* **YOUR OBJECTIVE**
Print the data exactly, leaving nothing out.

* **MATERIAL PROVIDED**
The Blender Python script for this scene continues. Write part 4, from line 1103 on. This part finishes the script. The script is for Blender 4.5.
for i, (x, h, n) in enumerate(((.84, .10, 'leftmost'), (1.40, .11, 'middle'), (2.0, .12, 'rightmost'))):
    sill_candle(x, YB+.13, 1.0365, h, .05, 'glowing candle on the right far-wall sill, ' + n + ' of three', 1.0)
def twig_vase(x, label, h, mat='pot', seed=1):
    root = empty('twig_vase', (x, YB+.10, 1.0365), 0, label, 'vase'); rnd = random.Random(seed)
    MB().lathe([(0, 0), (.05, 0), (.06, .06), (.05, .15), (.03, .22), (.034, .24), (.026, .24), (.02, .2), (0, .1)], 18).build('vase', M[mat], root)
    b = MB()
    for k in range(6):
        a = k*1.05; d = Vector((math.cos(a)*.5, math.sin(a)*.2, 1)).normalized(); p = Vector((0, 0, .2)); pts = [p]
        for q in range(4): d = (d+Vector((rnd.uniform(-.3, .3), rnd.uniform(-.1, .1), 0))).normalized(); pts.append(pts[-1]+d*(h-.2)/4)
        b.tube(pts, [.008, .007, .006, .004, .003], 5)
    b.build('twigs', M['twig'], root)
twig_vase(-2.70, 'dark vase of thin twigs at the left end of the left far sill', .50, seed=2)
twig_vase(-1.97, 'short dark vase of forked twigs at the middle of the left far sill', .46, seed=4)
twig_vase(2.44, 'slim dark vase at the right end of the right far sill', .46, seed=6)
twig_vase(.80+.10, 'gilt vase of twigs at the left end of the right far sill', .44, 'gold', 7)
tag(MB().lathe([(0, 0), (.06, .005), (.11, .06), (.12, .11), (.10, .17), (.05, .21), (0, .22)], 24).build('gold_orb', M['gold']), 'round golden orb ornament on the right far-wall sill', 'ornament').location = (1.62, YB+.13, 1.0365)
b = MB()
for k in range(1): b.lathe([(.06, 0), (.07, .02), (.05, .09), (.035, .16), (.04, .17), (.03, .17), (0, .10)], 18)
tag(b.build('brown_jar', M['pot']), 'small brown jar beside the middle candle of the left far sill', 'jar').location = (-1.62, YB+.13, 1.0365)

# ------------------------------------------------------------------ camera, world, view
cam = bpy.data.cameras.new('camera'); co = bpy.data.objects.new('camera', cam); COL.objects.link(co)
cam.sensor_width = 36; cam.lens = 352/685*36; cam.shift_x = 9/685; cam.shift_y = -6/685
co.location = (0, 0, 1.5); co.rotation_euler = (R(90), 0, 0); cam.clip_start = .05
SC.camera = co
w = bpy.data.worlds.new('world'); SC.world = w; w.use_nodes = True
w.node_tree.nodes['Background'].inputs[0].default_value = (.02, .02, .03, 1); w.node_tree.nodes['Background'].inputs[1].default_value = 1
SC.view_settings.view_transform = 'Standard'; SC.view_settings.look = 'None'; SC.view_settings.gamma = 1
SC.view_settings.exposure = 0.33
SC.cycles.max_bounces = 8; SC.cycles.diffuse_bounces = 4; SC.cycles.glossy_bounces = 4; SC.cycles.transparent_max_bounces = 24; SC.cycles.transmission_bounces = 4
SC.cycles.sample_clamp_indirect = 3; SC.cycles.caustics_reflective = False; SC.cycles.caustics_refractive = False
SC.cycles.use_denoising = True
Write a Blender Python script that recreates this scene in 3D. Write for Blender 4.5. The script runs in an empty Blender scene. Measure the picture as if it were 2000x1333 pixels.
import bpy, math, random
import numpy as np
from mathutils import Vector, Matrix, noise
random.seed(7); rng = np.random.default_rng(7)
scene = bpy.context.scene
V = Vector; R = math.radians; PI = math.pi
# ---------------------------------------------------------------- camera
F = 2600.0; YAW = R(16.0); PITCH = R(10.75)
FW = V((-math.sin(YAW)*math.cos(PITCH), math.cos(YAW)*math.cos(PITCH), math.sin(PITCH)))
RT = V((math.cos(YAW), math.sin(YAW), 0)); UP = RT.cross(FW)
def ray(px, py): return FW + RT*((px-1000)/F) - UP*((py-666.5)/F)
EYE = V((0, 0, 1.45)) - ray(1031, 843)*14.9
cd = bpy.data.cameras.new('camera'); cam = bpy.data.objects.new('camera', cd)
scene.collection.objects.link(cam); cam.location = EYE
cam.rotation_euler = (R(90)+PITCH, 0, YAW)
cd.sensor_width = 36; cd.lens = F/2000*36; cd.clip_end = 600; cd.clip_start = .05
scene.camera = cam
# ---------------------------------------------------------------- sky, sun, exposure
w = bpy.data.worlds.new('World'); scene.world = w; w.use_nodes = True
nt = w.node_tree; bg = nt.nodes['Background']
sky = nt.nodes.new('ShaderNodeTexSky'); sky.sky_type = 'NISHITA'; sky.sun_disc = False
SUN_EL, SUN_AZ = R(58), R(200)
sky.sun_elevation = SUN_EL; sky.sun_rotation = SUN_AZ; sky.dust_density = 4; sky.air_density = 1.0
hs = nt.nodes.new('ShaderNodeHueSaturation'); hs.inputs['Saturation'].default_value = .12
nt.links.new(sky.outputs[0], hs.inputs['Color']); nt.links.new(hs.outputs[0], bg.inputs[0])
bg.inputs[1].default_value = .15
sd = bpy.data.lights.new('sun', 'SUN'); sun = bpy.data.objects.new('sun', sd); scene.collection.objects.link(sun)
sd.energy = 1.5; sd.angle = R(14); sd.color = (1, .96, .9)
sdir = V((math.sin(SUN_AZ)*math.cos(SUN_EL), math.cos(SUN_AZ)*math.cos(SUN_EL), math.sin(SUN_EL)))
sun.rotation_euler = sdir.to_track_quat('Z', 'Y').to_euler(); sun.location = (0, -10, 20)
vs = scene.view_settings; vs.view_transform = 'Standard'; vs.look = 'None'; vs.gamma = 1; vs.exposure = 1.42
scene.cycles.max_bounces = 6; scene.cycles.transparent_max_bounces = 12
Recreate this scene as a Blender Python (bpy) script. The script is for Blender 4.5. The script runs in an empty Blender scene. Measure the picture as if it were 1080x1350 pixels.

* **EXERCISE OUTPUT**
The Blender Python script for this scene continues. Write part 4, from line 1103 on. This part finishes the script. The script is for Blender 4.5.
for i, (x, h, n) in enumerate(((.84, .10, 'leftmost'), (1.40, .11, 'middle'), (2.0, .12, 'rightmost'))):
    sill_candle(x, YB+.13, 1.0365, h, .05, 'glowing candle on the right far-wall sill, ' + n + ' of three', 1.0)
def twig_vase(x, label, h, mat='pot', seed=1):
    root = empty('twig_vase', (x, YB+.10, 1.0365), 0, label, 'vase'); rnd = random.Random(seed)
    MB().lathe([(0, 0), (.05, 0), (.06, .06), (.05, .15), (.03, .22), (.034, .24), (.026, .24), (.02, .2), (0, .1)], 18).build('vase', M[mat], root)
    b = MB()
    for k in range(6):
        a = k*1.05; d = Vector((math.cos(a)*.5, math.sin(a)*.2, 1)).normalized(); p = Vector((0, 0, .2)); pts = [p]
        for q in range(4): d = (d+Vector((rnd.uniform(-.3, .3), rnd.uniform(-.1, .1), 0))).normalized(); pts.append(pts[-1]+d*(h-.2)/4)
        b.tube(pts, [.008, .007, .006, .004, .003], 5)
    b.build('twigs', M['twig'], root)
twig_vase(-2.70, 'dark vase of thin twigs at the left end of the left far sill', .50, seed=2)
twig_vase(-1.97, 'short dark vase of forked twigs at the middle of the left far sill', .46, seed=4)
twig_vase(2.44, 'slim dark vase at the right end of the right far sill', .46, seed=6)
twig_vase(.80+.10, 'gilt vase of twigs at the left end of the right far sill', .44, 'gold', 7)
tag(MB().lathe([(0, 0), (.06, .005), (.11, .06), (.12, .11), (.10, .17), (.05, .21), (0, .22)], 24).build('gold_orb', M['gold']), 'round golden orb ornament on the right far-wall sill', 'ornament').location = (1.62, YB+.13, 1.0365)
b = MB()
for k in range(1): b.lathe([(.06, 0), (.07, .02), (.05, .09), (.035, .16), (.04, .17), (.03, .17), (0, .10)], 18)
tag(b.build('brown_jar', M['pot']), 'small brown jar beside the middle candle of the left far sill', 'jar').location = (-1.62, YB+.13, 1.0365)

# ------------------------------------------------------------------ camera, world, view
cam = bpy.data.cameras.new('camera'); co = bpy.data.objects.new('camera', cam); COL.objects.link(co)
cam.sensor_width = 36; cam.lens = 352/685*36; cam.shift_x = 9/685; cam.shift_y = -6/685
co.location = (0, 0, 1.5); co.rotation_euler = (R(90), 0, 0); cam.clip_start = .05
SC.camera = co
w = bpy.data.worlds.new('world'); SC.world = w; w.use_nodes = True
w.node_tree.nodes['Background'].inputs[0].default_value = (.02, .02, .03, 1); w.node_tree.nodes['Background'].inputs[1].default_value = 1
SC.view_settings.view_transform = 'Standard'; SC.view_settings.look = 'None'; SC.view_settings.gamma = 1
SC.view_settings.exposure = 0.33
SC.cycles.max_bounces = 8; SC.cycles.diffuse_bounces = 4; SC.cycles.glossy_bounces = 4; SC.cycles.transparent_max_bounces = 24; SC.cycles.transmission_bounces = 4
SC.cycles.sample_clamp_indirect = 3; SC.cycles.caustics_reflective = False; SC.cycles.caustics_refractive = False
SC.cycles.use_denoising = True
Write a Blender Python script that recreates this scene in 3D. Write for Blender 4.5. The script runs in an empty Blender scene. Measure the picture as if it were 2000x1333 pixels.
import bpy, math, random
import numpy as np
from mathutils import Vector, Matrix, noise
random.seed(7); rng = np.random.default_rng(7)
scene = bpy.context.scene
V = Vector; R = math.radians; PI = math.pi
# ---------------------------------------------------------------- camera
F = 2600.0; YAW = R(16.0); PITCH = R(10.75)
FW = V((-math.sin(YAW)*math.cos(PITCH), math.cos(YAW)*math.cos(PITCH), math.sin(PITCH)))
RT = V((math.cos(YAW), math.sin(YAW), 0)); UP = RT.cross(FW)
def ray(px, py): return FW + RT*((px-1000)/F) - UP*((py-666.5)/F)
EYE = V((0, 0, 1.45)) - ray(1031, 843)*14.9
cd = bpy.data.cameras.new('camera'); cam = bpy.data.objects.new('camera', cd)
scene.collection.objects.link(cam); cam.location = EYE
cam.rotation_euler = (R(90)+PITCH, 0, YAW)
cd.sensor_width = 36; cd.lens = F/2000*36; cd.clip_end = 600; cd.clip_start = .05
scene.camera = cam
# ---------------------------------------------------------------- sky, sun, exposure
w = bpy.data.worlds.new('World'); scene.world = w; w.use_nodes = True
nt = w.node_tree; bg = nt.nodes['Background']
sky = nt.nodes.new('ShaderNodeTexSky'); sky.sky_type = 'NISHITA'; sky.sun_disc = False
SUN_EL, SUN_AZ = R(58), R(200)
sky.sun_elevation = SUN_EL; sky.sun_rotation = SUN_AZ; sky.dust_density = 4; sky.air_density = 1.0
hs = nt.nodes.new('ShaderNodeHueSaturation'); hs.inputs['Saturation'].default_value = .12
nt.links.new(sky.outputs[0], hs.inputs['Color']); nt.links.new(hs.outputs[0], bg.inputs[0])
bg.inputs[1].default_value = .15
sd = bpy.data.lights.new('sun', 'SUN'); sun = bpy.data.objects.new('sun', sd); scene.collection.objects.link(sun)
sd.energy = 1.5; sd.angle = R(14); sd.color = (1, .96, .9)
sdir = V((math.sin(SUN_AZ)*math.cos(SUN_EL), math.cos(SUN_AZ)*math.cos(SUN_EL), math.sin(SUN_EL)))
sun.rotation_euler = sdir.to_track_quat('Z', 'Y').to_euler(); sun.location = (0, -10, 20)
vs = scene.view_settings; vs.view_transform = 'Standard'; vs.look = 'None'; vs.gamma = 1; vs.exposure = 1.42
scene.cycles.max_bounces = 6; scene.cycles.transparent_max_bounces = 12
Recreate this scene as a Blender Python (bpy) script. The script is for Blender 4.5. The script runs in an empty Blender scene. Measure the picture as if it were 1080x1350 pixels.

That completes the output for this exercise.